WRITTEN EXERCISE
Copy out the listing in full, exactly as written, but not its pictures.

# # # # #

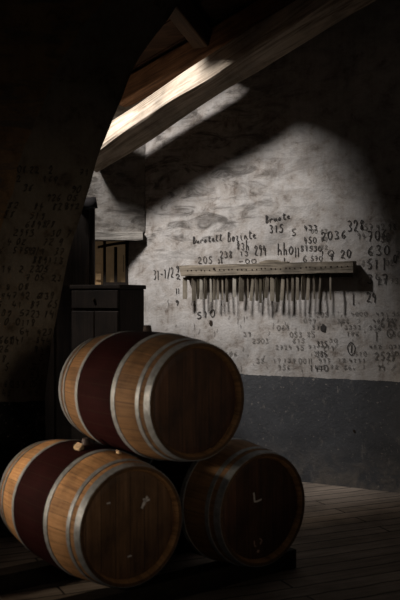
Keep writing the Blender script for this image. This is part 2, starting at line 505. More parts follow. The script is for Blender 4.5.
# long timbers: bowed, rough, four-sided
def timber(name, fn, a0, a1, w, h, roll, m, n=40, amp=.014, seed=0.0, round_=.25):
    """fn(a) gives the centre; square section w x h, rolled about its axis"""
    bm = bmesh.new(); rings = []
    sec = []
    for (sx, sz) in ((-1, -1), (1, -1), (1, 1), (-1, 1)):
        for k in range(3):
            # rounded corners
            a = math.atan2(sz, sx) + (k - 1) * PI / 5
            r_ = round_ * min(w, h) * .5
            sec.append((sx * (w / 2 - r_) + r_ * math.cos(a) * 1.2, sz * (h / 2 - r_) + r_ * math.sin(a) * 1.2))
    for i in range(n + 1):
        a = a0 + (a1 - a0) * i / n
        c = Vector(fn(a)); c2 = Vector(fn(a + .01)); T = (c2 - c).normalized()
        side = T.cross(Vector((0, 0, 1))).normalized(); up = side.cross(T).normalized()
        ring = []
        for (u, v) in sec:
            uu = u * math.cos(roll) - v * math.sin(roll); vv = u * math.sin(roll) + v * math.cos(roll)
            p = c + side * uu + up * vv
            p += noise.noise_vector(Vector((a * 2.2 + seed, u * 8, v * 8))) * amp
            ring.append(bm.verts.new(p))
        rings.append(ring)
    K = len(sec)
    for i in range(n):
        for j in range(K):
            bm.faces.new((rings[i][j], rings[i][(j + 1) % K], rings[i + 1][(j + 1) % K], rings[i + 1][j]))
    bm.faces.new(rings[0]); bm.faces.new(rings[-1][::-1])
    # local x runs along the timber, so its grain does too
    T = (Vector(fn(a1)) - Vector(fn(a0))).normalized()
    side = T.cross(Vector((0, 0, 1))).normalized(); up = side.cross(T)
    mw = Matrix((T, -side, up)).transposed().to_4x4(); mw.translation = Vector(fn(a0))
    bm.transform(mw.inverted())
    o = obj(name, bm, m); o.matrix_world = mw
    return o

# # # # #

WRITTEN ANSWER
Keep writing the Blender script for this image. This is part 2, starting at line 505. More parts follow. The script is for Blender 4.5.
# long timbers: bowed, rough, four-sided
def timber(name, fn, a0, a1, w, h, roll, m, n=40, amp=.014, seed=0.0, round_=.25):
    """fn(a) gives the centre; square section w x h, rolled about its axis"""
    bm = bmesh.new(); rings = []
    sec = []
    for (sx, sz) in ((-1, -1), (1, -1), (1, 1), (-1, 1)):
        for k in range(3):
            # rounded corners
            a = math.atan2(sz, sx) + (k - 1) * PI / 5
            r_ = round_ * min(w, h) * .5
            sec.append((sx * (w / 2 - r_) + r_ * math.cos(a) * 1.2, sz * (h / 2 - r_) + r_ * math.sin(a) * 1.2))
    for i in range(n + 1):
        a = a0 + (a1 - a0) * i / n
        c = Vector(fn(a)); c2 = Vector(fn(a + .01)); T = (c2 - c).normalized()
        side = T.cross(Vector((0, 0, 1))).normalized(); up = side.cross(T).normalized()
        ring = []
        for (u, v) in sec:
            uu = u * math.cos(roll) - v * math.sin(roll); vv = u * math.sin(roll) + v * math.cos(roll)
            p = c + side * uu + up * vv
            p += noise.noise_vector(Vector((a * 2.2 + seed, u * 8, v * 8))) * amp
            ring.append(bm.verts.new(p))
        rings.append(ring)
    K = len(sec)
    for i in range(n):
        for j in range(K):
            bm.faces.new((rings[i][j], rings[i][(j + 1) % K], rings[i + 1][(j + 1) % K], rings[i + 1][j]))
    bm.faces.new(rings[0]); bm.faces.new(rings[-1][::-1])
    # local x runs along the timber, so its grain does too
    T = (Vector(fn(a1)) - Vector(fn(a0))).normalized()
    side = T.cross(Vector((0, 0, 1))).normalized(); up = side.cross(T)
    mw = Matrix((T, -side, up)).transposed().to_4x4(); mw.translation = Vector(fn(a0))
    bm.transform(mw.inverted())
    o = obj(name, bm, m); o.matrix_world = mw
    return o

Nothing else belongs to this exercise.